§ **STORED DATA**:
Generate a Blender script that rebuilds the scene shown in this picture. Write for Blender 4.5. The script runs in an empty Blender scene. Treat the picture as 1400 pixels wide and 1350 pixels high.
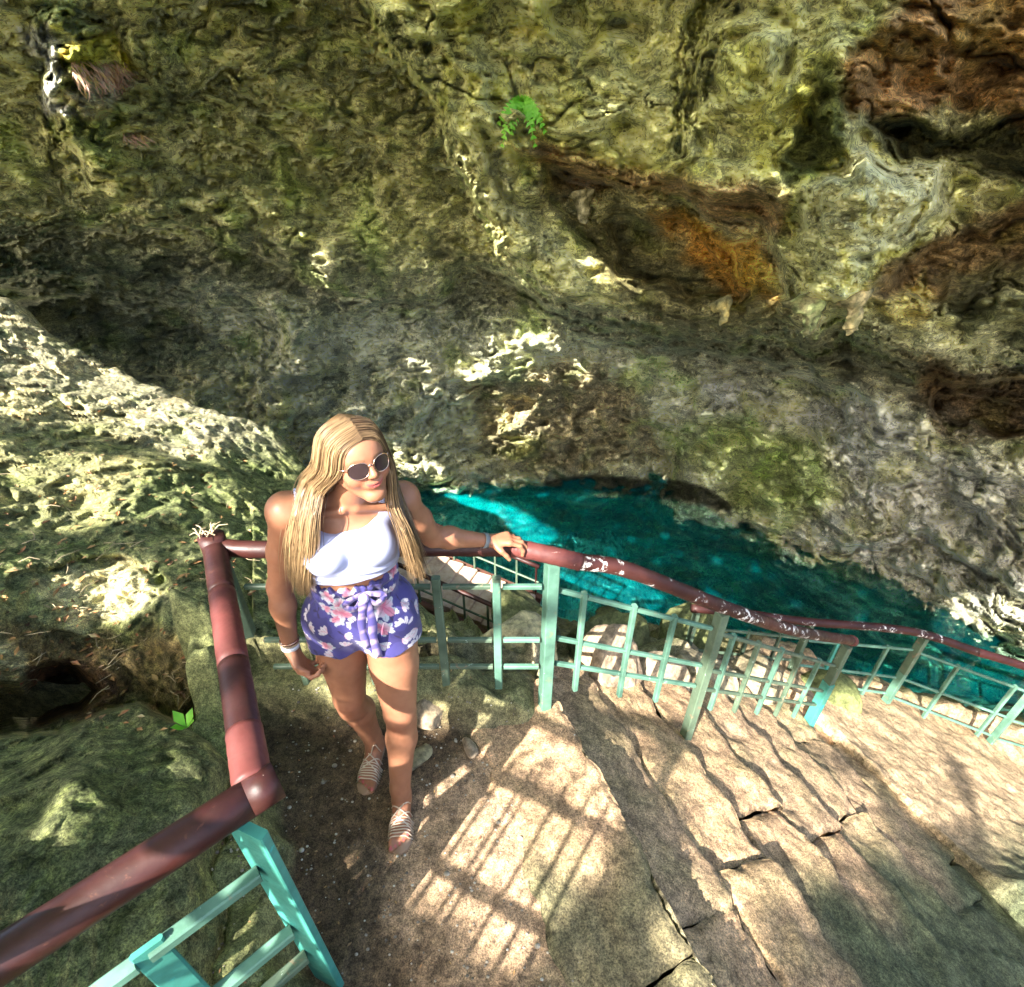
import bpy, bmesh, math, random
import numpy as np
from mathutils import Vector, Matrix, Quaternion
from mathutils.bvhtree import BVHTree

# ------------------------------------------------------------------ camera, sky, sun, exposure
sc = bpy.context.scene
COL = sc.collection
CAMH = 2.16
PITCH = math.radians(31.9)
cam_d = bpy.data.cameras.new("camera")
cam_d.sensor_width = 36.0
cam_d.lens = 18.0
cam_d.clip_start = 0.02
cam_d.clip_end = 500.0
cam = bpy.data.objects.new("camera", cam_d)
COL.objects.link(cam)
cam.location = (0, 0, CAMH)
cam.rotation_euler = (math.radians(90) - PITCH, 0, 0)
sc.camera = cam

SUN_EL = math.radians(40.0)
TRAV = Vector((0.57, 0.82, 0.0)).normalized()          # horizontal direction the light travels
SUND = Vector((TRAV.x * math.cos(SUN_EL), TRAV.y * math.cos(SUN_EL), -math.sin(SUN_EL)))
w = bpy.data.worlds.new("World")
sc.world = w
w.use_nodes = True
nt = w.node_tree
sky = nt.nodes.new("ShaderNodeTexSky")
sky.sky_type = 'NISHITA'
sky.sun_disc = False
sky.sun_elevation = SUN_EL
sky.sun_rotation = math.atan2(-TRAV.x, -TRAV.y)
sky.air_density = 0.8
sky.dust_density = 3.0
sky.ozone_density = 0.6
nt.nodes["Background"].inputs[1].default_value = 0.135
nt.links.new(sky.outputs[0], nt.nodes["Background"].inputs[0])
sl = bpy.data.lights.new("sun", 'SUN')
sl.energy = 4.7
sl.angle = math.radians(0.5)
sl.color = (1.0, 0.95, 0.87)
so = bpy.data.objects.new("sun", sl)
COL.objects.link(so)
so.rotation_euler = SUND.to_track_quat('-Z', 'Y').to_euler()
so.location = (-6, -9, 12)
sc.view_settings.view_transform = 'Standard'
sc.view_settings.look = 'None'
sc.view_settings.gamma = 1.0
sc.view_settings.use_curve_mapping = False
sc.view_settings.exposure = 2.32
sc.cycles.max_bounces = 8
sc.cycles.diffuse_bounces = 4
sc.cycles.transparent_max_bounces = 12
sc.cycles.caustics_reflective = False
sc.cycles.caustics_refractive = False

# ------------------------------------------------------------------ helpers
CP, SP = math.cos(PITCH), math.sin(PITCH)
def ray(u, v):
    """viewing direction (unit step along the optical axis) of a point of the photograph"""
    a = (np.asarray(u, float) - 700.0) / 700.0
    b = (np.asarray(v, float) - 675.0) / 700.0
    return a, CP - b * SP, -SP - b * CP
def at(u, v, z=None, y=None, t=None):
    a, dy, dz = ray(u, v)
    if t is None:
        t = (z - CAMH) / dz if z is not None else y / dy
    return Vector((float(a * t), float(dy * t), float(CAMH + dz * t)))

rng = np.random.default_rng(7)
PERM = rng.permutation(4096).astype(np.int64)
GR = rng.normal(size=(4096, 3)); GR /= np.linalg.norm(GR, axis=1)[:, None]
def pn(P):
    """gradient noise, about -1..1"""
    P = np.asarray(P, float)
    I = np.floor(P).astype(np.int64); F = P - I
    W = F * F * F * (F * (F * 6 - 15) + 10)
    out = np.zeros(len(P))
    for dx in (0, 1):
        hx = PERM[(I[:, 0] + dx) & 4095]
        wx = W[:, 0] if dx else 1 - W[:, 0]
        for dy in (0, 1):
            hy = PERM[(hx + I[:, 1] + dy) & 4095]
            wy = W[:, 1] if dy else 1 - W[:, 1]
            for dz in (0, 1):
                h = PERM[(hy + I[:, 2] + dz) & 4095]
                wz = W[:, 2] if dz else 1 - W[:, 2]
                g = GR[h]
                d = g[:, 0] * (F[:, 0] - dx) + g[:, 1] * (F[:, 1] - dy) + g[:, 2] * (F[:, 2] - dz)
                out += wx * wy * wz * d
    return out * 1.6
def fbm(P, octs=4, gain=0.5, ridged=False):
    s = 0; a = 1.0; n = 0
    P = np.array(P, float)
    for k in range(octs):
        v = pn(P + 17.3 * k)
        if ridged: v = 1 - 2 * np.abs(v)
        s = s + a * v; n += a; a *= gain
        P = P * 2.03
    return s / n
def sstep(x, a, b):
    t = np.clip((x - a) / (b - a), 0, 1)
    return t * t * (3 - 2 * t)
def polydist(U, V, poly, closed=False):
    """distance to a polyline; sign + on its right-hand side going along it (below a left-to-right line)"""
    best = np.full(U.shape, 1e18); sgn = np.ones(U.shape); par = np.zeros(U.shape)
    n = len(poly)
    for i in range(n if closed else n - 1):
        (x0, y0), (x1, y1) = poly[i], poly[(i + 1) % n]
        dx, dy = x1 - x0, y1 - y0
        L = dx * dx + dy * dy
        t = np.clip(((U - x0) * dx + (V - y0) * dy) / L, 0, 1)
        px, py = x0 + t * dx, y0 + t * dy
        d = (U - px) ** 2 + (V - py) ** 2
        m = d < best
        best = np.where(m, d, best)
        sgn = np.where(m, np.sign(dx * (V - y0) - dy * (U - x0)), sgn)
        par = np.where(m, (i + t) / (n - 1), par)
    return np.sqrt(best), sgn, par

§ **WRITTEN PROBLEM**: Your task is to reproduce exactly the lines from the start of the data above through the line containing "sc.camera = cam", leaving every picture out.

§ **TASK ANSWER**:
Generate a Blender script that rebuilds the scene shown in this picture. Write for Blender 4.5. The script runs in an empty Blender scene. Treat the picture as 1400 pixels wide and 1350 pixels high.
import bpy, bmesh, math, random
import numpy as np
from mathutils import Vector, Matrix, Quaternion
from mathutils.bvhtree import BVHTree

# ------------------------------------------------------------------ camera, sky, sun, exposure
sc = bpy.context.scene
COL = sc.collection
CAMH = 2.16
PITCH = math.radians(31.9)
cam_d = bpy.data.cameras.new("camera")
cam_d.sensor_width = 36.0
cam_d.lens = 18.0
cam_d.clip_start = 0.02
cam_d.clip_end = 500.0
cam = bpy.data.objects.new("camera", cam_d)
COL.objects.link(cam)
cam.location = (0, 0, CAMH)
cam.rotation_euler = (math.radians(90) - PITCH, 0, 0)
sc.camera = cam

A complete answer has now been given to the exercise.